I agree that your first step is to determine what your father owned and what he owed. Check his records. The rules as to what you need and what you will have to do to transfer into your name are different for real estate, bank accounts, life insurance, securities and qualified plans or Ira's. The more information you can locate the better. Be sure to determine what bills are unpaid and check the mail carefully to ascertain of there are assets or bills you might not otherwise be aware of.
Once all the data is available, take them with you to consult with an attorney. Unless the assets are small in magnitude, you will want to seek counsel for assistance in understanding the rules and what you have to do.

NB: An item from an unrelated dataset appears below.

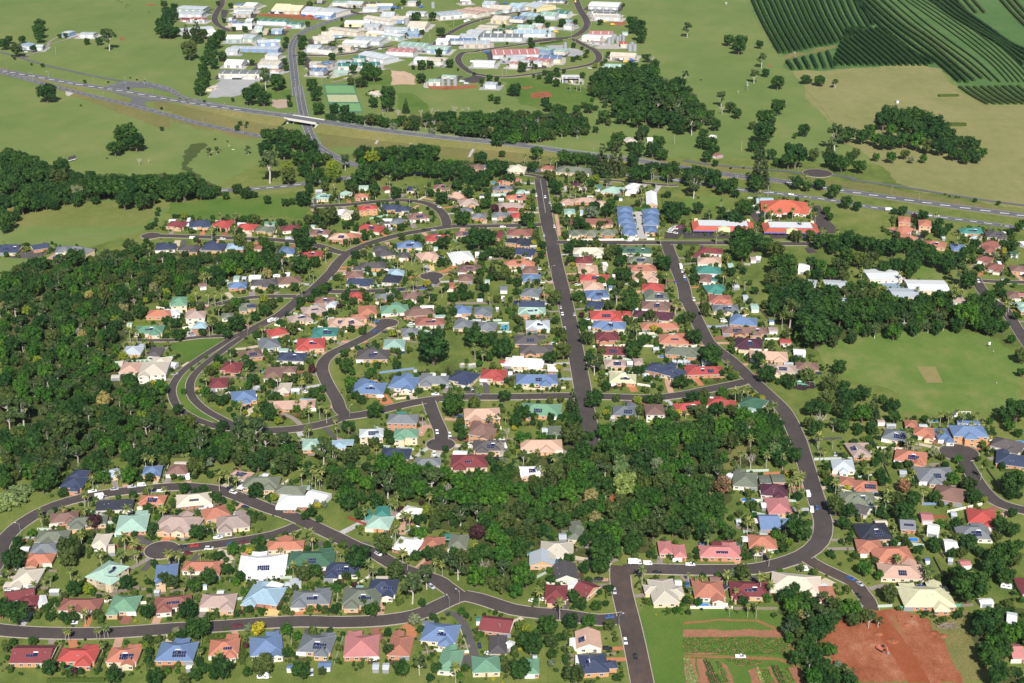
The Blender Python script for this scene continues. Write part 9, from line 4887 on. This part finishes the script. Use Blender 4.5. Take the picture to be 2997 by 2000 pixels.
def vmesh(t, c):
    if (t, c) in VC: return VC[(t, c)]
    pm = plain('paint_'+c, PAINT[c], .3, .05, .5, 0, 0, .5); P_ = []; b, g = MB(), MB()
    if t == 'c':
        hull(b, [(-2.2,.28),(2.15,.28),(2.28,.5),(2.2,.72),(1.1,.90),(-1.6,.94),(-2.2,.86),(-2.28,.5)], .88, .84); green(g, -1.75,1.05,-1.15,.25,.9,1.36,.80,.64); b.box(-1.12,-.63,1.36,.22,.63,1.41); wl = [(-1.4,1.4)]
    elif t == 's':
        hull(b, [(-2.3,.32),(2.2,.32),(2.35,.6),(2.25,.86),(1.2,1.02),(-2.25,1.06),(-2.38,.6)], .92, .90); green(g, -2.2,1.15,-2.0,.35,1.02,1.62,.86,.72); b.box(-2.0,-.72,1.62,.34,.72,1.68); wl = [(-1.45,1.5)]
    elif t == 'u':
        hull(b, [(-2.5,.4),(2.4,.4),(2.55,.65),(2.45,.9),(1.5,1.05),(-.3,1.08),(-.35,.8),(-2.5,.8)], .9, .88); green(g, -.35,1.45,-.2,.75,1.05,1.66,.84,.72); b.box(-.2,-.71,1.66,.74,.71,1.72)
        for s in (-1, 1): b.box(-2.5, s*.86-.05, .8, -.4, s*.86+.05, 1.12)
        b.box(-2.55,-.9,.8,-2.45,.9,1.12); wl = [(-1.6,1.6)]
    elif t == 'v':
        hull(b, [(-2.5,.32),(2.3,.32),(2.5,.7),(2.2,1.15),(1.6,1.95),(-2.4,2.0),(-2.5,.6)], .95, .88); green(g, .6,2.08,.7,1.55,1.2,1.8,.955,.90); wl = [(-1.5,1.6)]
    elif t == 'k':
        hull(b, [(-2.7,.5),(2.4,.5),(2.8,.9),(2.6,1.9),(2.2,2.45),(-2.5,2.5),(-2.75,1.8)], 1.15, 1.12); b.beam((2.4,0,.5),(4.0,0,.45),.08)
        for s in (-1, 1): g.box(-1.8, s*1.15-.02, 1.45, -.6, s*1.15+.02, 2.05); g.box(.6, s*1.15-.02, 1.45, 1.7, s*1.15+.02, 2.05)
        b.box(-1.0,-.4,2.5,-.2,.4,2.62); wl = [(-.35,.35)]
    elif t == 't':
        b.box(-3.4,-1.15,.9,1.6,1.15,2.9,0,True); hull(b, [(1.8,.5),(3.5,.5),(3.55,1.2),(3.2,2.2),(1.8,2.3)], 1.05, 1.0); green(g, 2.2,3.42,2.25,3.22,1.35,2.1,1.06,1.02); wl = [(-2.2,2.7)]
    elif t == 'T':
        b.box(-8,-1.25,1.1,5,1.25,3.7,0,True); hull(b, [(5.4,.6),(8.4,.6),(8.5,1.4),(7.6,2.9),(5.4,3.0)], 1.2, 1.15); green(g, 6.3,8.1,6.4,7.7,1.7,2.7,1.21,1.17); wl = [(-6.5,7.0)]
    elif t == 'b':
        n = 7
        for k in range(n):
            x0, x1 = -2.4+5*k/n, -2.4+5*(k+1)/n; f = lambda x: .95*(1-max(0, (x-.2)/2.5)**2)**.5
            a_, c_ = max(.03, f(x0)), max(.03, f(x1))
            b.face([(x0,-a_,1.1),(x1,-c_,1.15),(x1,-c_*.4,.55),(x0,-a_*.4,.5)][::-1]); b.face([(x0,a_,1.1),(x1,c_,1.15),(x1,c_*.4,.55),(x0,a_*.4,.5)]); b.face([(x0,-a_*.9,1.0),(x1,-c_*.9,1.05),(x1,c_*.9,1.05),(x0,a_*.9,1.0)]); b.face([(x0,-a_*.4,.5),(x0,a_*.4,.5),(x1,c_*.4,.55),(x1,-c_*.4,.55)])
        b.face([(-2.4,-.95,1.1),(-2.4,-.38,.5),(-2.4,.38,.5),(-2.4,.95,1.1)]); green(g, -.2,.9,.1,.5,1.05,1.6,.7,.6); b.beam((2.2,0,.5),(3.2,0,.45),.06); b.box(-2.3,-.5,.3,2.2,-.4,.42,0,True); b.box(-2.3,.4,.3,2.2,.5,.42,0,True); wl = [(-.5,-.5)]
    r = .33 if t not in 'tT' else .48; w = MB()
    n = 12; yy = .11 if t not in 'tT' else .16
    a = [(r*cos(2*pi*k/n), -yy, r+r*sin(2*pi*k/n)) for k in range(n)]; w.prism(a, [(p[0], yy, p[2]) for p in a], 0, True)
    hub = [(r*.55*cos(2*pi*k/n), 0, r+r*.55*sin(2*pi*k/n)) for k in range(n)]
    w.face([(p[0], -yy-.01, p[2]) for p in hub], 1); w.face([(p[0], yy+.01, p[2]) for p in hub][::-1], 1)
    yo = {'c':.8,'s':.84,'u':.84,'v':.87,'k':1.1,'t':1.0,'T':1.1,'b':.9}[t]
    VC[(t, c)] = (b.mesh('body', [pm]), g.mesh('glazing', [M_GLASS]), w.mesh('wheel', [M_TYRE, M_STEEL]), sorted(set(wl[0])), yo)
    return VC[(t, c)]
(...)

Every effort should be made to avoid a formal probate if possible (assuming you are not concerned about potential liabilities), but often this is simply not possible.
You do need an attorney with knowledge in the estate and probate field, not just a general practice attorney.
It's unfortunate these matters are complex, but our legal systems are designed to protect creditors and beneficiaries, and to assure everyone gets what they are supposed to.
Bill C


If you have not already done so, you should contact an attorney who specializes in probate law. If your father resided in California, the State Bar of California certifies attorneys as specialists in Estate Planning, Trust, and Probate Law. If you cannot obtain a referral from someone you know and trust, I suggest that you check the State Bar of California's website.

This response does not constitute legal advice and is not intended to create any attorney-client relationship.